February 14, 2020

When you’re Hurting on Valentine’s Day.

I love a holiday based on capitalism to remind me that deep inside, I’m grieving.

I’m grieving the relationships I never got to have. The ones that ended too soon or in disappointment. And the one I’m in that just doesn’t seem to be going the way I planned.

When you’re hurting on Valentine’s Day, the sheer magnitude of emotions you are trying so hard to keep in check burst. They flow into the watery pool you find yourself in, and the only thing that feels right is to just let yourself sink. Sink down into the darkness away from all the kisses, hearts, and “I love you’s.”

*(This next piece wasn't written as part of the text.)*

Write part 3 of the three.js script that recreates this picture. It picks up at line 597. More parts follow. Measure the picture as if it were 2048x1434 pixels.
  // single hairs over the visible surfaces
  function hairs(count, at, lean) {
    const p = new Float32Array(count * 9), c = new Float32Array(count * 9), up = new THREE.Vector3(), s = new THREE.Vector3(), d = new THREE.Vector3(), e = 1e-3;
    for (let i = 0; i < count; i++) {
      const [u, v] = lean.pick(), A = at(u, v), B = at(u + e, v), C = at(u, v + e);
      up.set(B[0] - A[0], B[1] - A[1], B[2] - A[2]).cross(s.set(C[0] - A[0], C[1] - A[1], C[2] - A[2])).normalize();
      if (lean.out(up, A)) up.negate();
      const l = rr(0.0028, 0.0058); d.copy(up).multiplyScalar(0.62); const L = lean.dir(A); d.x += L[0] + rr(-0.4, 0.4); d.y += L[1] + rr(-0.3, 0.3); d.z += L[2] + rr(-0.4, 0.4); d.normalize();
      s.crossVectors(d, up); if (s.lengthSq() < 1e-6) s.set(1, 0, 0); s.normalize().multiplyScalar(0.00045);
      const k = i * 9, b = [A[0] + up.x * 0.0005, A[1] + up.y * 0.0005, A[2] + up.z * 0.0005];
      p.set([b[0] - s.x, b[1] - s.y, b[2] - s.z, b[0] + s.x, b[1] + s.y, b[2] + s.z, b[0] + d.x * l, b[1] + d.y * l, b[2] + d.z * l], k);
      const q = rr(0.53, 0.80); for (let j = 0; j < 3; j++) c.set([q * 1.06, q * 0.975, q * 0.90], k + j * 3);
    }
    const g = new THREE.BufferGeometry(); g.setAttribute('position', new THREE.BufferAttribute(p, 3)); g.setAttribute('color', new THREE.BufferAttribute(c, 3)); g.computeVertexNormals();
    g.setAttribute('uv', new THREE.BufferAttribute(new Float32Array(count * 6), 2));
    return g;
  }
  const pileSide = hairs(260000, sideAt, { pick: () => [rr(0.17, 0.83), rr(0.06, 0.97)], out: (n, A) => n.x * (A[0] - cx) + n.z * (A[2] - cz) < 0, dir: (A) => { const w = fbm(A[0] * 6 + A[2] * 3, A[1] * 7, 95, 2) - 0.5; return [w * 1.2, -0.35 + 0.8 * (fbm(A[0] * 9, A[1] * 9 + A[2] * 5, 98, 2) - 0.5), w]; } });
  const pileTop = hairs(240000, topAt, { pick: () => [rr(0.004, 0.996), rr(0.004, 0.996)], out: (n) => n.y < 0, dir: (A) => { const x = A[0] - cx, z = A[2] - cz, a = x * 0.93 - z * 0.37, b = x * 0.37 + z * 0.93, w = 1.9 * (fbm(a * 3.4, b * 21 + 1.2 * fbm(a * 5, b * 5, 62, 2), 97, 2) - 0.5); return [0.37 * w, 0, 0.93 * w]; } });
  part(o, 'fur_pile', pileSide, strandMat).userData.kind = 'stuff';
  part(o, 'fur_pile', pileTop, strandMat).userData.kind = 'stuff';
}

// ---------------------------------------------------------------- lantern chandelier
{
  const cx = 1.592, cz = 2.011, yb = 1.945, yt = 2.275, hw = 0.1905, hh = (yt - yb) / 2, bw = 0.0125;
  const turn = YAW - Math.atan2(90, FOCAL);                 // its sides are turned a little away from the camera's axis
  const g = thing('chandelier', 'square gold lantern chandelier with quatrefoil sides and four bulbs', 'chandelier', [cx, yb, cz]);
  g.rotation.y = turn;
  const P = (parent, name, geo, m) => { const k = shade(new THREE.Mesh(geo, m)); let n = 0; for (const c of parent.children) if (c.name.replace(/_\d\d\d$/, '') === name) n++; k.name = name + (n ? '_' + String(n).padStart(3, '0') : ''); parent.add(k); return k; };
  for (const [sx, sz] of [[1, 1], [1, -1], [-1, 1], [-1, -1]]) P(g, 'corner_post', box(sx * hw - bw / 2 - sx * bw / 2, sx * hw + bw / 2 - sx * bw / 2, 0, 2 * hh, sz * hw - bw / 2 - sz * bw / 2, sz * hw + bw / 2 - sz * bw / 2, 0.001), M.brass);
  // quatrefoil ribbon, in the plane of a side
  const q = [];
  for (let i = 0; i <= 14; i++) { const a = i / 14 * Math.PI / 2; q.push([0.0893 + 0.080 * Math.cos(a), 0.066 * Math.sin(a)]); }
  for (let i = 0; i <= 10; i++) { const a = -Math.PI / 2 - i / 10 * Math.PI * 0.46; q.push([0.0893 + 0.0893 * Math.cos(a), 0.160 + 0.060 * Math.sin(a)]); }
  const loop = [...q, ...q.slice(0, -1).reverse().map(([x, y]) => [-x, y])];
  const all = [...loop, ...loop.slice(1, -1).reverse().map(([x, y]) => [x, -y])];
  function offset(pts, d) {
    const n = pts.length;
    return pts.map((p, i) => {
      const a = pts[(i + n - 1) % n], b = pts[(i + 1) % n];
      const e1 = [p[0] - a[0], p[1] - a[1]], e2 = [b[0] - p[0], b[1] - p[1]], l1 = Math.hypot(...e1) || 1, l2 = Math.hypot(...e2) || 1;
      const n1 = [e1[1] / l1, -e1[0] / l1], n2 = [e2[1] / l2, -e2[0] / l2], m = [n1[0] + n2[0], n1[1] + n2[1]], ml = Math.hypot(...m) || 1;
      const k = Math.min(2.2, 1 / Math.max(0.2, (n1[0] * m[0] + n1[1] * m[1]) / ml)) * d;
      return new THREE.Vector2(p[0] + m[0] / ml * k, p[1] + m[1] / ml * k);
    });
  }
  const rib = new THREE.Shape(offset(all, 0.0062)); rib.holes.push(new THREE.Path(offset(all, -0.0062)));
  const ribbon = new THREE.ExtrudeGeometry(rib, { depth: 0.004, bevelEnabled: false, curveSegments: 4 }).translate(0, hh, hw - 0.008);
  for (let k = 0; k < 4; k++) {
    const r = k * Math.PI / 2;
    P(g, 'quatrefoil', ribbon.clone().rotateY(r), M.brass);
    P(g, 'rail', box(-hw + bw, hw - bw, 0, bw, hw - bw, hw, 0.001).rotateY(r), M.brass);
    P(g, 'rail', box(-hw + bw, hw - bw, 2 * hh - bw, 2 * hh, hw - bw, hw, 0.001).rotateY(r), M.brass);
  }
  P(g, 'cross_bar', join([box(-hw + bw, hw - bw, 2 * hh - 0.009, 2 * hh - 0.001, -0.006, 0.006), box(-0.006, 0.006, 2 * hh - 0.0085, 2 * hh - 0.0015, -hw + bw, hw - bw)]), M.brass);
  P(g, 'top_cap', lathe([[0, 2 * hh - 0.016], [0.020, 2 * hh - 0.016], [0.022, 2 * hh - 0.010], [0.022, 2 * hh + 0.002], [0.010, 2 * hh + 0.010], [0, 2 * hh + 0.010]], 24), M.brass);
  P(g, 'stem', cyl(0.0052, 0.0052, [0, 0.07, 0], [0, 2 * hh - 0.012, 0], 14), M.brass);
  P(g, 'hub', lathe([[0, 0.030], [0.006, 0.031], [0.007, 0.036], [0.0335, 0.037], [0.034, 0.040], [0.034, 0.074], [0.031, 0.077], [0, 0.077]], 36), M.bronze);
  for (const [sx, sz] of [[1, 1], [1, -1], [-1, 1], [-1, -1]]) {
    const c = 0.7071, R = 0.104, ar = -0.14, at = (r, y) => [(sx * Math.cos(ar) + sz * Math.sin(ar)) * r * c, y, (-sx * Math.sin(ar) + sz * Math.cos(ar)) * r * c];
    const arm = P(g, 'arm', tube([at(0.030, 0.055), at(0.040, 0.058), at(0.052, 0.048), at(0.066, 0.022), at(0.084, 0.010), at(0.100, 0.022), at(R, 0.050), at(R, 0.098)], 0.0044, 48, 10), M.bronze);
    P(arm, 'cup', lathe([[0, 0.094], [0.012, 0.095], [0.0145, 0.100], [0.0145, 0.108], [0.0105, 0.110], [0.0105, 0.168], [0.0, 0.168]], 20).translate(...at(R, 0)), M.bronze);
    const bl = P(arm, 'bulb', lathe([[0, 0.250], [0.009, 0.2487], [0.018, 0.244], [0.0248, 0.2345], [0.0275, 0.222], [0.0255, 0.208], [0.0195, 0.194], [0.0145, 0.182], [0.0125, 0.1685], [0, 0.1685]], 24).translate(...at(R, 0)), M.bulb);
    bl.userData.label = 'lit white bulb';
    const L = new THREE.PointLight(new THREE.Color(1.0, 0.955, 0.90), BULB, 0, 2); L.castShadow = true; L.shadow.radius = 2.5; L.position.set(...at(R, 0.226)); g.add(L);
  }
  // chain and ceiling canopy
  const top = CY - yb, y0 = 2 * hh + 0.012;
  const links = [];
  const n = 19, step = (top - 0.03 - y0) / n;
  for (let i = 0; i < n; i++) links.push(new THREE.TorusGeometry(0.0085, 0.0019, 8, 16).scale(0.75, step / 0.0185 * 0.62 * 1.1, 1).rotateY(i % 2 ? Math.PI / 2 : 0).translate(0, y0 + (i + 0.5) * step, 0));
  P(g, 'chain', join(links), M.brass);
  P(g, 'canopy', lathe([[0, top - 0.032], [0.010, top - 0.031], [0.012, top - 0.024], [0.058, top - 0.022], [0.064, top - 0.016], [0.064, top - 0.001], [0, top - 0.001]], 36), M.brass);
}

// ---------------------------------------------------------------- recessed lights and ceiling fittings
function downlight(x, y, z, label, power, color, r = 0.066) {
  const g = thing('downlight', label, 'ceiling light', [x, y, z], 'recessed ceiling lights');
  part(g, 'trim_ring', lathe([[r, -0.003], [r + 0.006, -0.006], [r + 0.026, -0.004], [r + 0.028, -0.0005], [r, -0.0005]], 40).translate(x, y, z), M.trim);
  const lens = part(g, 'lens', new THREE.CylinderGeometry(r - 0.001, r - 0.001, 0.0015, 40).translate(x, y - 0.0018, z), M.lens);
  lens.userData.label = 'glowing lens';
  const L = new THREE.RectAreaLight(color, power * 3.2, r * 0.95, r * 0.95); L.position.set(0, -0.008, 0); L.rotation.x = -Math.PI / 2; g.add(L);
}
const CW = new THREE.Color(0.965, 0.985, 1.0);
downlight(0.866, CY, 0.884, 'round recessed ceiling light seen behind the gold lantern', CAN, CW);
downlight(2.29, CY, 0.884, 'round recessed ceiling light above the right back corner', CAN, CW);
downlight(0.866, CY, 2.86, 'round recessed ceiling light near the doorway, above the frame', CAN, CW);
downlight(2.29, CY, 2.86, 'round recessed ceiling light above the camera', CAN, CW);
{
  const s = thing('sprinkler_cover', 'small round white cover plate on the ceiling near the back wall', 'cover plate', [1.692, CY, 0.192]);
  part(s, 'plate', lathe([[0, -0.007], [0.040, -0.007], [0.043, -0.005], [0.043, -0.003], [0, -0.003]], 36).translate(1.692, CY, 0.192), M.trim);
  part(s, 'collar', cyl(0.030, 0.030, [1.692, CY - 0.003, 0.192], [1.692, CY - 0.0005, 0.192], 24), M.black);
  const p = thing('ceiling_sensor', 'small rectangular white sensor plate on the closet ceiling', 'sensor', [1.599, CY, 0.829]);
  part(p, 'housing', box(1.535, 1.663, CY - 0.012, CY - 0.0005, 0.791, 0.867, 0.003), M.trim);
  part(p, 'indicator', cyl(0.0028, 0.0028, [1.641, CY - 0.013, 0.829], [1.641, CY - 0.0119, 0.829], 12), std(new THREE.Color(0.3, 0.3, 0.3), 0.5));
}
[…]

When you’re hurting on Valentine’s Day, it’s hard to remember what loving yourself looks like. It’s hard to see if love could ever exist again. It’s hard to just breathe. I feel myself choking on the emotions welling up inside, and I just want to breathe.

Despite how hard your heart might be grieving, there are a few things you can do for comfort.

  1. Get outside. Soothe your hurting heart by taking a walk with Pachamama. She reminds you just how perfect you are, just how loved you are, and that the connection we make in life takes on many different forms.
  2. Head to your local bookstore or library. Strange one, I know, but for me getting lost in the stories reminds me of how beautiful life can be. Authors weave their words in many ways to take us on epic adventures, grief, imagination, and horror. Taking an emotional time-out in the stories of another will give your heart a break.
  3. Get away for the night. If you can, create an adventure for yourself. Take the day/night off for you and treat yourself to a night away. It can be local or far. Either way, a fresh landscape to explore could also restore the hurt you’re feeling.
  4. Volunteer at a local animal shelter. What better way to fill your cup than spending time with our fur friends? Their love has no limits, and they just know how to fill us up with joy. And if you can’t get into a shelter, snuggle your fur friend for the day or borrow someone else’s.
  5. Write your story. Allow your story to flow without trepidation, without sensor. Every word you release is healing for you and healing for others. Perhaps this story will resonate with another who is hurting and be a reminder that we are all in this together. We are all hurting at various points in our lives, and that’s okay. It’s okay to sit with the pain and hurt. It’s okay to let it out. Whatever you decide to do with your story, it’s one of great courage and vulnerability.

When you’re hurting on Valentine’s Day, know that it’s not all bad. You chose to love someone, and that is a valiant quest. To open your heart and let someone see you is love in itself.

So be gentle and kind to yourself and know that love is everywhere. It’s in us, it is us, and we are truly loved more than we realize. It comes in many different places, forms, and situations—but to be hurting because you loved is not a bad thing.

Sit with the grief if you must, but when you’re hurting on Valentine’s Day, you’re actually the highest vibration of love.

For those who need to hear this today: I love you.